U.K. jails right-wing extremist who helped "inspire" U.S. mass shootings

London — A 19-year-old British man whose extreme right-wing videos helped "inspire" two recent U.S. shootings, according to police, was sentenced Friday to 11 years in prison by a U.K. court. Daniel Harris was convicted of encouraging terrorism. 

He had been previously found guilty of six terrorism offenses in November of 2022, following a slew of online posts on the World Truth Videos platform spewing racist rhetoric and issuing calls for the death of minorities.

Harris was also convicted of the possession of a 3D printer with the intent to make his own gun.

Daniel Harris is seen in a photo provided by the police in Derbyshire, England. Derbyshire Constabulary

The teenager's online videos were referenced several times by the gunman behind the supermarket shooting in Buffalo, New York last May, as well as the suspect in the mass killing at a Colorado gay club in November. 

Harris' previous convictions include aggravated criminal damage for defacing a Manchester mural of George Floyd, who was killed by a police officer in Minnesota in 2020. 

Judge Patrick Field KC told the court on Friday that Harris created a series of videos glorifying acts of murder with specific instructions to emulate them, according to BBC News.
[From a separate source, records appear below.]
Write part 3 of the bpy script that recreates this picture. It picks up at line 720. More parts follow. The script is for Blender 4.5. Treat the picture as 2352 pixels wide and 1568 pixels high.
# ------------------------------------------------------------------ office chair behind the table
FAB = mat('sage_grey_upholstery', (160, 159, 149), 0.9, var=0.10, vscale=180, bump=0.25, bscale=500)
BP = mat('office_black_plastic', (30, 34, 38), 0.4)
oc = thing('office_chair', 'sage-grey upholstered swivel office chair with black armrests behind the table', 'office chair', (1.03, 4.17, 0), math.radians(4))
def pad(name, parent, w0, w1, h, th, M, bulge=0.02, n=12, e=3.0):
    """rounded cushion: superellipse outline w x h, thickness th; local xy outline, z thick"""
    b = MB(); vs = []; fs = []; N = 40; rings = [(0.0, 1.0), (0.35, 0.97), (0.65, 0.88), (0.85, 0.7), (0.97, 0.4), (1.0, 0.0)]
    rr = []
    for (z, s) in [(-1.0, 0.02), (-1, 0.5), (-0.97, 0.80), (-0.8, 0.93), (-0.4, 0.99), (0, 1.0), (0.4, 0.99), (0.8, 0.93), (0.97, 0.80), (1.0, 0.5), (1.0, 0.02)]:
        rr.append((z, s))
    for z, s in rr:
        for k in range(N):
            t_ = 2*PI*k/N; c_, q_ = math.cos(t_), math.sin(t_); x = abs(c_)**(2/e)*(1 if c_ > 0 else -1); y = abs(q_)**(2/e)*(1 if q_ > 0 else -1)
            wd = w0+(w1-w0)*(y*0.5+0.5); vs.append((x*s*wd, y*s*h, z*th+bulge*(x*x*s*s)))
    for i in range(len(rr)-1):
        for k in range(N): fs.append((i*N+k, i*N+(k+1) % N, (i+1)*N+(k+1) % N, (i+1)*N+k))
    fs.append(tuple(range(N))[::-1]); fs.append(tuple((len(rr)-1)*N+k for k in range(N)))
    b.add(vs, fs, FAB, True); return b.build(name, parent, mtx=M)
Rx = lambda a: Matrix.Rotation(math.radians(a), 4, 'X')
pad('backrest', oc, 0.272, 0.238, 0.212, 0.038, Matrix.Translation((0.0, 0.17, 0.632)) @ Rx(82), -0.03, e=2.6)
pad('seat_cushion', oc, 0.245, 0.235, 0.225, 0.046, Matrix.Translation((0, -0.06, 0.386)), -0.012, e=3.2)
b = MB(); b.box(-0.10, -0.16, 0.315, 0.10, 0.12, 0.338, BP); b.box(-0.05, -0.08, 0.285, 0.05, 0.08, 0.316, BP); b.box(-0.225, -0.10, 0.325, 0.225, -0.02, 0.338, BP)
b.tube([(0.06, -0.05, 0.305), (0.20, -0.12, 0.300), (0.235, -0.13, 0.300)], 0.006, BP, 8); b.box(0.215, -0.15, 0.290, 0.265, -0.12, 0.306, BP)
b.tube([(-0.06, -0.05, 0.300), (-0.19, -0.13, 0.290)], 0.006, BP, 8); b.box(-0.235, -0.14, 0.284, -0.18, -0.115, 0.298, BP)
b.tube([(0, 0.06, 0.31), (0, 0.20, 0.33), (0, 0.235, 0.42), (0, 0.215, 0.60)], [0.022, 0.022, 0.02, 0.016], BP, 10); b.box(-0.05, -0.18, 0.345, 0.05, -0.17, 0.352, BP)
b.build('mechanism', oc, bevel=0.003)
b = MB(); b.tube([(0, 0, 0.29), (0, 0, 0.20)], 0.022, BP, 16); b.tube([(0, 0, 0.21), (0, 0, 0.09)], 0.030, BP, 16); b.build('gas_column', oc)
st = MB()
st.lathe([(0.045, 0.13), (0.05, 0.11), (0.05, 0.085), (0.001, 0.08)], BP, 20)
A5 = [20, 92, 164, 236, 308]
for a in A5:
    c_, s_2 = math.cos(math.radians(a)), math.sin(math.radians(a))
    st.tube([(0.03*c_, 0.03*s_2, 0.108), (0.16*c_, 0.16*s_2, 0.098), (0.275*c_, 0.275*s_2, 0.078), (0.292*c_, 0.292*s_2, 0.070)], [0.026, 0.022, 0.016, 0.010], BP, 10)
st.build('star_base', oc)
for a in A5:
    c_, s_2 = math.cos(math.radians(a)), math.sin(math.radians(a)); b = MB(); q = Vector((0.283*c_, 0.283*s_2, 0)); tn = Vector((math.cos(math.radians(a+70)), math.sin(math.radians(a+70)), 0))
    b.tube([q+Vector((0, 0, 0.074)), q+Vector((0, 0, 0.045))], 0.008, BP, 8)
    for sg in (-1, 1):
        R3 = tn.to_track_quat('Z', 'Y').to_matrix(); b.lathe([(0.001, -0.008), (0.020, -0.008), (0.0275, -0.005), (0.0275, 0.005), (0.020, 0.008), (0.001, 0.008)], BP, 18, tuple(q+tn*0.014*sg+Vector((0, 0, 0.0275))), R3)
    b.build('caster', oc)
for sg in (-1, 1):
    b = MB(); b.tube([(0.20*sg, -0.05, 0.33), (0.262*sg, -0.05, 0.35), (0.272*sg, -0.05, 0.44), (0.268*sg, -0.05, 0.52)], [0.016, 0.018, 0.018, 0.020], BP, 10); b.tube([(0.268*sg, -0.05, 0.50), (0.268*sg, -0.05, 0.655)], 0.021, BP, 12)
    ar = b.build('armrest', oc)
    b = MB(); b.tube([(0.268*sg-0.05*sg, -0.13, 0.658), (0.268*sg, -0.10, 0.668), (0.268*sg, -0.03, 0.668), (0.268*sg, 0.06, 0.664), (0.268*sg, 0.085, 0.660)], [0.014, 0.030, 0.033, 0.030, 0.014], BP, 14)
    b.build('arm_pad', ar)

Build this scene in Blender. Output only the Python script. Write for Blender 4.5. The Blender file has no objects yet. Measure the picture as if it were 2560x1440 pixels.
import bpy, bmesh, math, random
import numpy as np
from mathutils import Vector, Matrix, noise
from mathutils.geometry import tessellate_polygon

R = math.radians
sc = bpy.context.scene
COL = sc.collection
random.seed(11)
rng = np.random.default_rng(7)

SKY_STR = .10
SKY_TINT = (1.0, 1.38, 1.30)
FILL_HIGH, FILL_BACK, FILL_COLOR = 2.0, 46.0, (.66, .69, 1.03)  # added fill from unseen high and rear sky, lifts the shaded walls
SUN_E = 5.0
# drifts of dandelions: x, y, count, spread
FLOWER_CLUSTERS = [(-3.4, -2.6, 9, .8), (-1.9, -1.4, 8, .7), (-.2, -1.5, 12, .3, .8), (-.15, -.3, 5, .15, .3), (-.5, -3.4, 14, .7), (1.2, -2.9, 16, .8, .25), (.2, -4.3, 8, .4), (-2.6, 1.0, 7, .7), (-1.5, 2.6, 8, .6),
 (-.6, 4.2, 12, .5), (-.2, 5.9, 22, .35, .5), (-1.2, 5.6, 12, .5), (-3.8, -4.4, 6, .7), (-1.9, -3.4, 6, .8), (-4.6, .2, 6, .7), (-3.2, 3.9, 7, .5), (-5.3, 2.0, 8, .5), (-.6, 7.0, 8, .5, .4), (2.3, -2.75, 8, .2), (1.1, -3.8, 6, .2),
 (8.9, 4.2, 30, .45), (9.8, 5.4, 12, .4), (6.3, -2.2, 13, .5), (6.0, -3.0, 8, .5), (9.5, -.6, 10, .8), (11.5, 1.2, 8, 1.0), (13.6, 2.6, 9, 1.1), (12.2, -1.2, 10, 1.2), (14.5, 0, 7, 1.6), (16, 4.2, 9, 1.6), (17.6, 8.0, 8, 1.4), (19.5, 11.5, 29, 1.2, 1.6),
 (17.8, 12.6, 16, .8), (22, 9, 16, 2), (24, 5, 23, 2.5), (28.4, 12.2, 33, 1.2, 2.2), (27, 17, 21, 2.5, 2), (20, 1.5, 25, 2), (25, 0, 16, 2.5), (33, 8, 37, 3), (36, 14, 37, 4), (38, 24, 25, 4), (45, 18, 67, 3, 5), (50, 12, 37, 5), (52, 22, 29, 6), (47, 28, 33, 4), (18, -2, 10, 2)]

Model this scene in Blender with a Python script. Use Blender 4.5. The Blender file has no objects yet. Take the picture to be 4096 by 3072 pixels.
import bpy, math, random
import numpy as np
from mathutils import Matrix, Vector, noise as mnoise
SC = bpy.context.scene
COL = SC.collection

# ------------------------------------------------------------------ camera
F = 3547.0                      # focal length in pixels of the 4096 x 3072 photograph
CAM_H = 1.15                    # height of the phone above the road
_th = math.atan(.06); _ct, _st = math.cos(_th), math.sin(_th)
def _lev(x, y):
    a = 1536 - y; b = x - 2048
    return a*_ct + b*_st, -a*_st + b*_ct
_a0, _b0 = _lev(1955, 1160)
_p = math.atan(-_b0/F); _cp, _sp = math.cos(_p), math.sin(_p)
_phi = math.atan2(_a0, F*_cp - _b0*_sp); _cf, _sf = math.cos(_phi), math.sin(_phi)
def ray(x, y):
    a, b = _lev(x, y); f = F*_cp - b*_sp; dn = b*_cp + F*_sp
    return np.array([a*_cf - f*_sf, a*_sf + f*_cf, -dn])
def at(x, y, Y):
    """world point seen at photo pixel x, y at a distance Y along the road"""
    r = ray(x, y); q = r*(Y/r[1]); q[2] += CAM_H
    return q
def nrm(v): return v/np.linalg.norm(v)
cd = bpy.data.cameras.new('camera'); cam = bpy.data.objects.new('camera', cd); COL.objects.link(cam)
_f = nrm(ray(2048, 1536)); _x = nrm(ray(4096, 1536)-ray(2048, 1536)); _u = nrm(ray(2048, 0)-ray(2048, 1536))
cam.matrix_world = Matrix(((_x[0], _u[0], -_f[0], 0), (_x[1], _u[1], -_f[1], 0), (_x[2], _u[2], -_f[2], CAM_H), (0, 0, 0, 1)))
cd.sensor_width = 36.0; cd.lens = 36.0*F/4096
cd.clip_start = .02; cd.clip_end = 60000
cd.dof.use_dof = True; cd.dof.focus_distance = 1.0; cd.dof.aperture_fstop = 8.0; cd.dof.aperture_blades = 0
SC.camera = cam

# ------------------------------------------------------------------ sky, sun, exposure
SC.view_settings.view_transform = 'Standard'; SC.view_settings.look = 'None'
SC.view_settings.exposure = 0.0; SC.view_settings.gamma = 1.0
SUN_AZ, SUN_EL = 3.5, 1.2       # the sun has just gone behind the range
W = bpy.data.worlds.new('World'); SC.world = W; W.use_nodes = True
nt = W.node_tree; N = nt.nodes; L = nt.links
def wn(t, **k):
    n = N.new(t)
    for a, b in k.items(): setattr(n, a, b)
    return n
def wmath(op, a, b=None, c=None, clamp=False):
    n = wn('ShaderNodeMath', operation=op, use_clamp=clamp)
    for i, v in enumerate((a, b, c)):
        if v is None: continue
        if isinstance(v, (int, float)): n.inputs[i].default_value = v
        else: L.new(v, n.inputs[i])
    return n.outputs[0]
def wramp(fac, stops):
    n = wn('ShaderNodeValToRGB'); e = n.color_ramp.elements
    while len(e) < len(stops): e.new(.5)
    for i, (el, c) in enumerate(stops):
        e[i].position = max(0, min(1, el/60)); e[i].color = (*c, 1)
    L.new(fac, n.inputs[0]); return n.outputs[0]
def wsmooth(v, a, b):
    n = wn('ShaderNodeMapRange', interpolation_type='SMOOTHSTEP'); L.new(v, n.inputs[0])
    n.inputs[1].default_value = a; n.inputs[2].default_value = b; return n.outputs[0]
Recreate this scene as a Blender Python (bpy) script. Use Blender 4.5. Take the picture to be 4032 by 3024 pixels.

"In these videos you expressed and repeated vile antisemitic, racist, misogynistic and homophobic views," he told Harris at the sentencing. "You intended to encourage terrorism, and it's plain that what was being encouraged was lethal, racist and antisemitic violence, as well as violence against the gay community."

Gunman in Buffalo supermarket shooting pleads guilty

Last year, a 19-year-old man pleaded guilty to the the hate-fueled murder of 10 individuals in the Buffalo, New York grocery store. An online statement he posted revealed his objective was to target a predominantly Black neighborhood. At the top of his online statement was an image taken from one of Harris' videos.

Two months prior to the shooting, the Buffalo gunman commented on one of Harris' posts praising a 2019 terror attack on a mosque in New Zealand, with the American telling the British teenager, "You are not alone my friend :)".  

"The threat [Harris] posed became such that we had to act in order to ensure the safety of the wider public," Detective Inspector Chris Brett said in a police statement after the sentencing on Friday. "The reference to one of his videos in the prelude to the Buffalo attack is a case in point."

Suspect formally charged in LGBTQ+ club shooting in Colorado Springs

Further evidence revealed that the person suspected of killing five people at the Q Club in Colorado had also frequented Harris' channel on the World Truth Videos platform.

"As we have seen in this case against Daniel Harris, such irresponsible and hateful behavior can have deadly consequences," Brett said. "While not all individuals have the means to act upon their words, in the online space, they can easily spread to inspire others who do."